Documents filed in support of the search show that the Justice Department is assembling a wide-ranging case against the veteran Democratic lawmaker. At this time, Jefferson is being investigated for bribery, wire fraud, bribery of a foreign official and conspiracy to bribe foreign officials, according to an affidavit filed by an FBI agent in support of the search warrant.

But the Justice Department and FBI agents are also looking at “at least seven other schemes in which Congressman Jefferson sought things of value” in return for official acts, the affidavit states.

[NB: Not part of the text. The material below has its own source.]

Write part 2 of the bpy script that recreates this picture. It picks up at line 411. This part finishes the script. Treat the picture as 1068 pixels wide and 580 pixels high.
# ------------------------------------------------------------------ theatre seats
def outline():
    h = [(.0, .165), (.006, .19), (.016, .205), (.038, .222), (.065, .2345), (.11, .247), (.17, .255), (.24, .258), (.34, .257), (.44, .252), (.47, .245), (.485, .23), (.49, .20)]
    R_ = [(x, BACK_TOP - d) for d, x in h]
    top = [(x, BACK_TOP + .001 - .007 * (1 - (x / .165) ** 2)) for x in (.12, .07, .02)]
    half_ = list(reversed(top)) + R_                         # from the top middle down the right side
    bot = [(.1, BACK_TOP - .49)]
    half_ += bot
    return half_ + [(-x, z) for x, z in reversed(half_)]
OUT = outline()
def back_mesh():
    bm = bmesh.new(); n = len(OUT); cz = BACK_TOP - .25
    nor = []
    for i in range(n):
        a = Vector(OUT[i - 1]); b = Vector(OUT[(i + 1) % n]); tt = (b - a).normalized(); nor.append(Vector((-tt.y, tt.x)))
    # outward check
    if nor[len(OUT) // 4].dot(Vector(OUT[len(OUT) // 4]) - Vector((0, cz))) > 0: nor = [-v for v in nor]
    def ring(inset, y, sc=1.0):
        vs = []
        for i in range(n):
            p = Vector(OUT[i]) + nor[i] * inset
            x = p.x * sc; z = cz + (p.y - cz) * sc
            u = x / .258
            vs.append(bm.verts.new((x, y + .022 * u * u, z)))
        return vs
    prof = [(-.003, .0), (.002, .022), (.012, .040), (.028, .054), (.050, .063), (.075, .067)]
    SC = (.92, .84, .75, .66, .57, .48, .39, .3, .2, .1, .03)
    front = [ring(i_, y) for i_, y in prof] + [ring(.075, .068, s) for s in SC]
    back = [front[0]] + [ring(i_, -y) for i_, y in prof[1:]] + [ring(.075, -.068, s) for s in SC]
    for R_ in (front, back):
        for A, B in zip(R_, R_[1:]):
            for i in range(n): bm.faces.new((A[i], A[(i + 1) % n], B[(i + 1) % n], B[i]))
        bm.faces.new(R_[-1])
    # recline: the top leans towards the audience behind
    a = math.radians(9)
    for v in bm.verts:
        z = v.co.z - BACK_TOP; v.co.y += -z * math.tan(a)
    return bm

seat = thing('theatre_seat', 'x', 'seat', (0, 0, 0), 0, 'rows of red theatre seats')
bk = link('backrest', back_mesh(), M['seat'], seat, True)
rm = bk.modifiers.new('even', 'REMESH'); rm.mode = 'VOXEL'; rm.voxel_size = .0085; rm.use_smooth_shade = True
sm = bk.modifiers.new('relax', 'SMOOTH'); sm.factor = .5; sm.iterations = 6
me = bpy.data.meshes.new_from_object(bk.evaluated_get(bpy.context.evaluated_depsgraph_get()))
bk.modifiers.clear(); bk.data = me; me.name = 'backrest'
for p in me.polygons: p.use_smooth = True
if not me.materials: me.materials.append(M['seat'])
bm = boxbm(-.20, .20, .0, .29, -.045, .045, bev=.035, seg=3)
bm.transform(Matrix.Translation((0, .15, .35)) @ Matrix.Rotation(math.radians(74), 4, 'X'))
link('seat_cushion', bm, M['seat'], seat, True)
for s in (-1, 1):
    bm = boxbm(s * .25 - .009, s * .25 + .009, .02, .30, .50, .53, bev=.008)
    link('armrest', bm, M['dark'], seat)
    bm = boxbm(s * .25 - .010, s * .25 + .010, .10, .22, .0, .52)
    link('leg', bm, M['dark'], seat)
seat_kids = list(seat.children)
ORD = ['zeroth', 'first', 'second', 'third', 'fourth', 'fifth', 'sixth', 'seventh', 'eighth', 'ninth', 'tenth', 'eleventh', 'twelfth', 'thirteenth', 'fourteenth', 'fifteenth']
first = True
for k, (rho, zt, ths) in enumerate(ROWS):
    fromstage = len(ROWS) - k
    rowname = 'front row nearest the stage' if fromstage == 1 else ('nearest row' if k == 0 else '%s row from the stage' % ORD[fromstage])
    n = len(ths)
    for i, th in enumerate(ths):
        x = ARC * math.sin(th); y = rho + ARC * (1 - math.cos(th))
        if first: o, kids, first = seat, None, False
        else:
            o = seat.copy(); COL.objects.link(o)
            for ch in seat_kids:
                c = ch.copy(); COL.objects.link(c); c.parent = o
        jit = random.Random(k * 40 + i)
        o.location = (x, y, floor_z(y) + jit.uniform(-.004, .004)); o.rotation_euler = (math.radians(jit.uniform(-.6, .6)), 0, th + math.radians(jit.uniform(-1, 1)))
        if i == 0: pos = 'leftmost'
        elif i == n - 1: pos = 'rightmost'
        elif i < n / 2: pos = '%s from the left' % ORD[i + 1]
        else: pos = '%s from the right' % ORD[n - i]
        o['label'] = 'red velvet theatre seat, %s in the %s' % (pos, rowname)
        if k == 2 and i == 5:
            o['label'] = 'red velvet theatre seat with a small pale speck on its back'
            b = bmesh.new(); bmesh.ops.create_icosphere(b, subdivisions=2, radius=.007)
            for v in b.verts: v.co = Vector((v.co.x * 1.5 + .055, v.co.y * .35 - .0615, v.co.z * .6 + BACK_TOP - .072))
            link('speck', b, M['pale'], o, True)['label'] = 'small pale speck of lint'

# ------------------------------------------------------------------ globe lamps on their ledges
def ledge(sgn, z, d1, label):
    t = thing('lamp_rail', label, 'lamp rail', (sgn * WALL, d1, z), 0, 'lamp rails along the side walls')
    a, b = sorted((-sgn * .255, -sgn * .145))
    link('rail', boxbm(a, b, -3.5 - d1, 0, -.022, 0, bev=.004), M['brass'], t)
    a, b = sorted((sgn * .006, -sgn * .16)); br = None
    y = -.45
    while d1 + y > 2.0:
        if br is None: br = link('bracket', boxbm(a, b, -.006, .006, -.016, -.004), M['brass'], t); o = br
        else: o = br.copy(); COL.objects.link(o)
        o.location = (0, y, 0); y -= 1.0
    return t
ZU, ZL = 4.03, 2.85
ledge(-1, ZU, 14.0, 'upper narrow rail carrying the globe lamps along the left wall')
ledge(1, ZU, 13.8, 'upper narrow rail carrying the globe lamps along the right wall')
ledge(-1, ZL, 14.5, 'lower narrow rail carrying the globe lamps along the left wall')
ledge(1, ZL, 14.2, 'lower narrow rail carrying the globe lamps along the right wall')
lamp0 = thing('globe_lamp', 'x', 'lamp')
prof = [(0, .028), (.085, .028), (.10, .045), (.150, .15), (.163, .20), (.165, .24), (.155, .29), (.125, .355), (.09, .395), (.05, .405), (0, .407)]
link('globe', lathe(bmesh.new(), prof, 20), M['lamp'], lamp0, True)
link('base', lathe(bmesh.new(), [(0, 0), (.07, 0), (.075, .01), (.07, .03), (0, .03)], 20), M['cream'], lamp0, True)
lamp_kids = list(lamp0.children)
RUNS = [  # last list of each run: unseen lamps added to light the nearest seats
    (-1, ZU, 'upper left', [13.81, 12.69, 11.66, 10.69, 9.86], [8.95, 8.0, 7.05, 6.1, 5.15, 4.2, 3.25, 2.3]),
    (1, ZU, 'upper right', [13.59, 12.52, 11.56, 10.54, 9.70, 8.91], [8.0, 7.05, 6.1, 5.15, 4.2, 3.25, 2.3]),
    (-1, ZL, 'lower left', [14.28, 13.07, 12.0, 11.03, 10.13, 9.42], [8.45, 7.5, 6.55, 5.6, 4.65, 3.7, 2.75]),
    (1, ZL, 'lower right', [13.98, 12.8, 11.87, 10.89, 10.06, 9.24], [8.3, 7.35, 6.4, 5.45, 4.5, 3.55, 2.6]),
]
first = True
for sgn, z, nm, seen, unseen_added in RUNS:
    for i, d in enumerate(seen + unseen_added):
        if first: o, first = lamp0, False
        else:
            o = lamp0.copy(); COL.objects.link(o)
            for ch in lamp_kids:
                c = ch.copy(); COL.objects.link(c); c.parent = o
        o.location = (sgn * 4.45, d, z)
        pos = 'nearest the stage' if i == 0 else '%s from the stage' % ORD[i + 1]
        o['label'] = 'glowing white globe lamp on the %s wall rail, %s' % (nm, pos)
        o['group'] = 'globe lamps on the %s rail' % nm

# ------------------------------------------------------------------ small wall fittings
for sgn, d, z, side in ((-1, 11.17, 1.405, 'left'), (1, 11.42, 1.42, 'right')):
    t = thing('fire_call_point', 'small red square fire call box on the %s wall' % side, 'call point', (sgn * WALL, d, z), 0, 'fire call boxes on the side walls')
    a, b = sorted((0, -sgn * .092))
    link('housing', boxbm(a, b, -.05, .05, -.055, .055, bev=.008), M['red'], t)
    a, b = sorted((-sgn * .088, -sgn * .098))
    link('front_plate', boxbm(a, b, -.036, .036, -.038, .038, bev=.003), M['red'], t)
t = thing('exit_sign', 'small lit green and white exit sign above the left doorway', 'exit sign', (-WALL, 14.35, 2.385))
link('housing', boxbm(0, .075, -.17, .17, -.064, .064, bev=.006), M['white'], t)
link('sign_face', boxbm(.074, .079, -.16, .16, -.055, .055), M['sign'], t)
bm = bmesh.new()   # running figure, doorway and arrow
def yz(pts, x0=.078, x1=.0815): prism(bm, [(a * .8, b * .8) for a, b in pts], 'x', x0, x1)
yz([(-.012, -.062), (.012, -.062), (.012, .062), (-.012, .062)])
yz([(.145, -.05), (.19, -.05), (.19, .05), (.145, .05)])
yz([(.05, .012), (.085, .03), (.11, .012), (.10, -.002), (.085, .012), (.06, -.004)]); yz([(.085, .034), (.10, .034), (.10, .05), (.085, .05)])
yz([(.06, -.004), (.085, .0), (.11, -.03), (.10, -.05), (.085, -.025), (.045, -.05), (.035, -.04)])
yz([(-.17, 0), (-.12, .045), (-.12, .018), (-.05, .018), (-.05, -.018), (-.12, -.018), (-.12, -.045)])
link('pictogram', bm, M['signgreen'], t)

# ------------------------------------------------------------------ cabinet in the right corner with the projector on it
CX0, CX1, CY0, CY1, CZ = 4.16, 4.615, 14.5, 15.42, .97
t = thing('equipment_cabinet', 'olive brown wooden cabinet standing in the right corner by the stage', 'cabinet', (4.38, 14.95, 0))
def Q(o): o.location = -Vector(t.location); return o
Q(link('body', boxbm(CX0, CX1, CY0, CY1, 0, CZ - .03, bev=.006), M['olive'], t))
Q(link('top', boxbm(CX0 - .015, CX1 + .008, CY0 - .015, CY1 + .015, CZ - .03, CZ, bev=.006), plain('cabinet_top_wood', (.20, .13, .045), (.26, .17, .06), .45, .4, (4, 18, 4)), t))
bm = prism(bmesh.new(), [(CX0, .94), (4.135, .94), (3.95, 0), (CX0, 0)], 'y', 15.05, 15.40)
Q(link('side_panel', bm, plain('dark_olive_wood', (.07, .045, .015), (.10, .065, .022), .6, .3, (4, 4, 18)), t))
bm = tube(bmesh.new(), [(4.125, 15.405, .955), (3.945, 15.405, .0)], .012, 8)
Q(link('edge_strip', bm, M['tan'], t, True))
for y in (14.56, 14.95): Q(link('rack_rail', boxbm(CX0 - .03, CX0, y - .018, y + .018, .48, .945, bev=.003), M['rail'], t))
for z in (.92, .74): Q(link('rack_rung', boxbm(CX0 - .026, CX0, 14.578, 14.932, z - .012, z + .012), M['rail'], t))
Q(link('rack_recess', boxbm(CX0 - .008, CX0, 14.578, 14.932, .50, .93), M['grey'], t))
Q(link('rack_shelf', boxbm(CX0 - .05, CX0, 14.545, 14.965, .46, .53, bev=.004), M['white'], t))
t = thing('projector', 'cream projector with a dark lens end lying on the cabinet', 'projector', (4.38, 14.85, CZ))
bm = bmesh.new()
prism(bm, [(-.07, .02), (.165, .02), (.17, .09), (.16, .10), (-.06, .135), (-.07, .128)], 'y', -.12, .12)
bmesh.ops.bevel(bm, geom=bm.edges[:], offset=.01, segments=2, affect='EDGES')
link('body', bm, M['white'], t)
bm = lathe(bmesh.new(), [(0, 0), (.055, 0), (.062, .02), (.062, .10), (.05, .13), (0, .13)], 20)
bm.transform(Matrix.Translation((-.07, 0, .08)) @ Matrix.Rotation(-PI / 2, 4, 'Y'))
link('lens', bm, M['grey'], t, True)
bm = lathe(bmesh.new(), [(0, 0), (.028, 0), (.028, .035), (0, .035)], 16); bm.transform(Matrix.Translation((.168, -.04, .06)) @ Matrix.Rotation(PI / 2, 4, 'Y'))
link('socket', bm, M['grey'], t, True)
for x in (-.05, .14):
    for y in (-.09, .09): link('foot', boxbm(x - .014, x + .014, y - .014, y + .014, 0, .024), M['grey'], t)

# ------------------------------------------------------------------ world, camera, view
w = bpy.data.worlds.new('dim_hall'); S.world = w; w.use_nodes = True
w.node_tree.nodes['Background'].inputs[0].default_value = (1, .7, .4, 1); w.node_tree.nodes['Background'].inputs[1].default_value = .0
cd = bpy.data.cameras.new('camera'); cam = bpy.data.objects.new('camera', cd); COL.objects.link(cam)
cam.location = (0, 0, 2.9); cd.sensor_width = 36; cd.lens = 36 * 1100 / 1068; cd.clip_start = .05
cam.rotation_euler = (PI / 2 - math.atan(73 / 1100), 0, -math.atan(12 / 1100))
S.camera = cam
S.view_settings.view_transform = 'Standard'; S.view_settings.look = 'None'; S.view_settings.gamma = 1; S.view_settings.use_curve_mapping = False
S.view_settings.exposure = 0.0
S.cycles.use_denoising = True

That suggests that additional avenues for prosecuting Jefferson could be revealed soon.

The FBI has two confidential witnesses who are offering testimony against Jefferson, as well as undercover audio and videotapes of him allegedly asking for and receiving bribes worth potentially millions of dollars in exchange for his help in putting together African telecommunications deals for U.S. firms, according to the affidavit.

On one videotape, the FBI filmed Jefferson allegedly receiving $100,000 in cash from one of their cooperating witnesses. Most of the money was later recovered in a raid of Jefferson’s home.

Jefferson and his family members allegedly received payments from both sides of the telecom deals, with money coming from the American and Nigerian firms through companies controlled by the Jeffersons, his two brothers and son-in-law, according to the FBI affidavit.

This is believed to be the first-ever FBI raid on a Congressional office. Chief Judge Thomas F. Hogan of the U.S. District Court for the District of Columbia authorized the search on Thursday night, but it was not conducted until Saturday.

...The FBI called the chief of the Capitol Police on Saturday and asked him to go to Rayburn but would not tell him for what purpose his presence was sought, according to Congressional officials, and it is unclear whether the Speaker’s office was notified of the raid either.

“This is unbelievable,” said one Congressional leadership aide, who requested anonymity. “They don’t even tell us that the FBI is coming anymore. It’s really gotten out of hand.”

The FBI affidavit states that agents adopted “special procedures” to assure that “potentially politically sensitive, non-responsive items in the Office” would not be seized. The procedures included using FBI agents “who have no substantive role” in the investigation, referred to as “non-case agents.”